ORLANDO, Fla. — AAA found that synthetic oil outperformed conventional oil by an average of nearly 50% in its independent evaluation, offering vehicles significantly better engine protection for only $5 more per month when following a factory-recommended oil change schedule.

Switching from conventional oil to synthetic oil will cost the average driver $64 more per year, or an extra $5.33 per month. A survey of AAA’s Approved Auto Repair facilities reveals that the average cost of a conventional oil change is $38, while a synthetic oil change is $70. For those that change their vehicle’s oil themselves, the average cost of five quarts of conventional oil is approximately $28, while synthetic oil is $45.

“Oil protects critical engine components from damage and AAA found that synthetic engine oils performed an average of 47% better than conventional oils in a variety of industry-standard tests,” said John Nielsen, AAA’s managing director of Automotive Engineering and Repair. “With its superior resistance to deterioration, AAA’s findings indicate that synthetic oil is particularly beneficial to newer vehicles with turbo-charged engines and for vehicles that frequently drive in stop-and-go traffic, tow heavy loads or operate in extreme hot or cold conditions.”

AAA’s survey also found that vast majority (83%) of service professionals select synthetic oil for their personal vehicles.

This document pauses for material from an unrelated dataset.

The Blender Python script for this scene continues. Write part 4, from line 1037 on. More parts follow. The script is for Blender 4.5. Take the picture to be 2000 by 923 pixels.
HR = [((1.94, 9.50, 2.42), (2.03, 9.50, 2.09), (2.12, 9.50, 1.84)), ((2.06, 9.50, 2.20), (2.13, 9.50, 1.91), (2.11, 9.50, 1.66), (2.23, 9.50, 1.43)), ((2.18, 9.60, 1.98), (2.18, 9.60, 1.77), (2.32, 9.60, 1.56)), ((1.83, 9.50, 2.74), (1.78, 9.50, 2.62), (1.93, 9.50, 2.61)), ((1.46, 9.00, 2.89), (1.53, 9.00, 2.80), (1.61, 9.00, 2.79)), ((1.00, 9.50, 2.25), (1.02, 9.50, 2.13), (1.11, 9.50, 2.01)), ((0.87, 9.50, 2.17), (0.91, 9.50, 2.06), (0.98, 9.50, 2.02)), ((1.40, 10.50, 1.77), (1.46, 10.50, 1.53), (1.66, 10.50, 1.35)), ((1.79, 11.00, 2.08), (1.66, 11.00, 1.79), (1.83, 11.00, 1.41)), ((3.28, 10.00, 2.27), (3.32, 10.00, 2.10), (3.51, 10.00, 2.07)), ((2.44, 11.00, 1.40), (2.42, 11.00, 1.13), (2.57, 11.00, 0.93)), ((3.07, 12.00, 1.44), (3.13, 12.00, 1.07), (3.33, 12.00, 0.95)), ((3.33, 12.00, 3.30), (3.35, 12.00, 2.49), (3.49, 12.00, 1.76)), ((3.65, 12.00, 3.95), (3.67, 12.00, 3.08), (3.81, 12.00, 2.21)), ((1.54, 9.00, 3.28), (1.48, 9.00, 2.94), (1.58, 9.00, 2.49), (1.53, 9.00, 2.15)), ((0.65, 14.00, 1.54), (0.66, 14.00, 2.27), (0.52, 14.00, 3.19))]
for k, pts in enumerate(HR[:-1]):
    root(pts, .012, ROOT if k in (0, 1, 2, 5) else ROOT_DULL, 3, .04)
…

In a companion AAA nationwide survey of U.S. drivers, 44% of respondents said they are either unsure (27 percent) or do not believe (17 percent) that the more expensive synthetic oil is better for a vehicle’s engine. Reasons cited for regularly choosing the cheaper, conventional oil include feeling that synthetic oil is too expensive, offers no benefit, that the upgrade to synthetic oil is an unnecessary up-sell by a repair facility, or they are simply not offered the choice.

“It’s understandable that drivers may be skeptical of any service that is nearly twice the cost of the alternative,” Nielsen said. “While manufacturer-approved conventional oil will not harm a vehicle’s engine, the extra $30 per oil change could actually save money in the long run by protecting critical engine components over time.”

The hesitation to select synthetic oil may stem from American distrust in repair facilities. Another recent AAA survey found that two-thirds of U.S. drivers do not trust repair facilities, with most citing concern over the recommendation of unnecessary services.

AAA’s engine oil research focused on eight industry-standard ASTM (American Society for Testing and Materials) tests to evaluate the quality of both synthetic and conventional engine oils in terms of shear stability, deposit formation, volatility, cold-temperature pumpability, oxidation resistance and oxidation-induced rheological changes. At the time of testing, all tested oils were licensed by the American Petroleum Institute and advertised to meet the International Lubricants Standardization and Approval Committee’s GF-5 specifications.